Confusingly, when $V = W$ (i.e. when $T$ is an operator on $V$) and $\beta = \gamma$, rather than writing $[T]_\beta^\beta$, we shorten it to $[T]_\beta$, understanding implicitly that we are mapping to the same basis $\beta$. This is not the same as writing $[v]_\beta$ when $v \in V$; $[T]_\beta$ is an $n\times n$ matrix, not an $n \times 1$ column vector like $[v]_\beta$. It's up to the reader to know from context whether, say, $X$ is a vector in $V$ or an operator on $V$, and hence whether $[X]_\beta$ is a column vector or a matrix.

We also denote the application of a linear map, and the composition of linear maps similarly.
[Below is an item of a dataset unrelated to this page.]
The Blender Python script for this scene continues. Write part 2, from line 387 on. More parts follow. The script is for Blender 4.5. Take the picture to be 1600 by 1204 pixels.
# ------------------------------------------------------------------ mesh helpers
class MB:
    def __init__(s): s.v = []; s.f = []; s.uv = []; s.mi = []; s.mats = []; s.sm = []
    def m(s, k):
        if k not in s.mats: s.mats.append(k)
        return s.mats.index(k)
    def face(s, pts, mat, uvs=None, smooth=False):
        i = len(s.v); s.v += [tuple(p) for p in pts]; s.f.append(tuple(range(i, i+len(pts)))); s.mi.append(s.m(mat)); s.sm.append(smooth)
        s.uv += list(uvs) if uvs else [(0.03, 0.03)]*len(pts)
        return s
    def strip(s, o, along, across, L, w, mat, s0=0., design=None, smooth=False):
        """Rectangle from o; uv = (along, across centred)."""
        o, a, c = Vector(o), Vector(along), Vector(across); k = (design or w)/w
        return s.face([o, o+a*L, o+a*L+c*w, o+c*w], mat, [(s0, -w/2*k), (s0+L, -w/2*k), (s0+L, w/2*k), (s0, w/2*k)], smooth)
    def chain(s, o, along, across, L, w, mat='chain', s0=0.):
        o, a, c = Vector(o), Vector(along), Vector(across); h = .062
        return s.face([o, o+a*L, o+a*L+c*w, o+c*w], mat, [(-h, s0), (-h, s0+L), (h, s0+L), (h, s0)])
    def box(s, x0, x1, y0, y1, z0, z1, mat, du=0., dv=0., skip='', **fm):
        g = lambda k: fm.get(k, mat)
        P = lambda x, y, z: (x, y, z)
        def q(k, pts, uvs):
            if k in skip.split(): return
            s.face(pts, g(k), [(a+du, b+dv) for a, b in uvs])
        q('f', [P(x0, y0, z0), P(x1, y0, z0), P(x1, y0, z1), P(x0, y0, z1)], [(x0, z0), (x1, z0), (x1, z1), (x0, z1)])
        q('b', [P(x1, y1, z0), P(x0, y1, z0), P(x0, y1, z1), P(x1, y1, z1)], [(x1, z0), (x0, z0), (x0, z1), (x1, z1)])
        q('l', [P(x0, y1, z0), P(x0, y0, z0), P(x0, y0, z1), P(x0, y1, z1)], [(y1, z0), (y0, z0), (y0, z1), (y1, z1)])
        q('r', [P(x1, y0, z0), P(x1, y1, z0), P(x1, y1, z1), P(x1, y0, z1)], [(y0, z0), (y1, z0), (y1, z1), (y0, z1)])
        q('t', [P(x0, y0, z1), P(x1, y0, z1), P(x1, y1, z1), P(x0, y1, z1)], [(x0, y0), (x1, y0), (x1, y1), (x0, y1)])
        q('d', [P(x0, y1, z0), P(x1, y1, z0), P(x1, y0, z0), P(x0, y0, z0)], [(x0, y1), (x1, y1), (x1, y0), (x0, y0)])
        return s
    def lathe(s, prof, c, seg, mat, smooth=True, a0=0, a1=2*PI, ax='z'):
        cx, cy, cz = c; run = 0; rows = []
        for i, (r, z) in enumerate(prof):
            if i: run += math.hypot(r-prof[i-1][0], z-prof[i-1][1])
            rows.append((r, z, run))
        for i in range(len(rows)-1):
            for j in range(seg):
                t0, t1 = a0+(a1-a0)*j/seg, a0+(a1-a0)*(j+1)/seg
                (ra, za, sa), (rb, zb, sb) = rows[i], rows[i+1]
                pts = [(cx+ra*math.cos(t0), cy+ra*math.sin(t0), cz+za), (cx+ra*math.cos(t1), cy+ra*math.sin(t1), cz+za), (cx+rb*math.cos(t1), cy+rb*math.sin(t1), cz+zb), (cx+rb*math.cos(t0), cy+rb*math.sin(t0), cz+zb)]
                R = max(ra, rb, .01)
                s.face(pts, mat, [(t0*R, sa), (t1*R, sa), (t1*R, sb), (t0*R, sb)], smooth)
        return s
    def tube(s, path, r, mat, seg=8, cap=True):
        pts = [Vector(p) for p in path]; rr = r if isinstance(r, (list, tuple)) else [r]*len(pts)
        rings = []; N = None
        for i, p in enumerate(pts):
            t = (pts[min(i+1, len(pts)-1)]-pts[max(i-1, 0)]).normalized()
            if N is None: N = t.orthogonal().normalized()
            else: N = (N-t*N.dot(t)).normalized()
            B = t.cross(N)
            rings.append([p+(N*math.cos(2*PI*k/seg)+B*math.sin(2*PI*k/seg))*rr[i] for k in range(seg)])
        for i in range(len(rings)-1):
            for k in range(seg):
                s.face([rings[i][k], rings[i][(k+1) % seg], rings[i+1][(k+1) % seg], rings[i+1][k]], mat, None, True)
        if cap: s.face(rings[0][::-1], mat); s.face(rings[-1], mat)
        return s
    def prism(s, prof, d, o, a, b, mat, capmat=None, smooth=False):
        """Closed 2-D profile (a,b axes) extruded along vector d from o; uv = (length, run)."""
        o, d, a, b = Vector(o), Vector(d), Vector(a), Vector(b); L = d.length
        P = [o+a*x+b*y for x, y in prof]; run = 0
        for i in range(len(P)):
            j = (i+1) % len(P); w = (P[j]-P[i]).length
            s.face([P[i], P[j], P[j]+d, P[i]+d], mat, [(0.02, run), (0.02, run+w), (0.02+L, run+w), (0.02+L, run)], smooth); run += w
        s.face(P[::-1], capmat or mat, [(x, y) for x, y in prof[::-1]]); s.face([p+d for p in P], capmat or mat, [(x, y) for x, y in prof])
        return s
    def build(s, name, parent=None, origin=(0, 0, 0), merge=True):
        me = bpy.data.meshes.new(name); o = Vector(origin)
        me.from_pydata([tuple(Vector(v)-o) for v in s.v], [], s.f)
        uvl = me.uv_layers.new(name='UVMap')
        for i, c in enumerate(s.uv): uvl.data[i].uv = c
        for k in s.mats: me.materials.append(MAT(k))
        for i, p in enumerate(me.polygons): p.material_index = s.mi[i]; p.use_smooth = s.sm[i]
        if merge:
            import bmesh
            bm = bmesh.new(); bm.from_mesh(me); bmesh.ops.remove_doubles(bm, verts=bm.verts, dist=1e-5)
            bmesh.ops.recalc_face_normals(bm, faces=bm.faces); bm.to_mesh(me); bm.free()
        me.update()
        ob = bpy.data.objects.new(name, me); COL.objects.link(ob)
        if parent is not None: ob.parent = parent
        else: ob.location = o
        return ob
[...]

If $T : V \to W$ and $S : W \to X$ are linear, then we denote the composite map $S \circ T$ by simply $ST$. Similarly, if $v \in V$, we often denote the application of $T$ to vector $v$ by $Tv$ (instead of the usual $T(v)$). Again, it's up to the reader to tell, from context, whether $TX$ is a composition of maps $T$ and $X$, or the application of $T$ to the vector $X$.

So, to answer your question directly, $[Tv]_\beta^\gamma$ doesn't make sense, as $v$ is a vector in $V$, not an operator on $V$. If it were the latter, then $Tv$ would be composition of $T$ and $v$, making an operator $Tv$, and the notation $[Tv]_\beta^\gamma$ would sensibly define an $n \times n$ matrix. However, because $v$ is a vector in $V$, $Tv$ is another vector in $V$, and the notation is undefined in this case.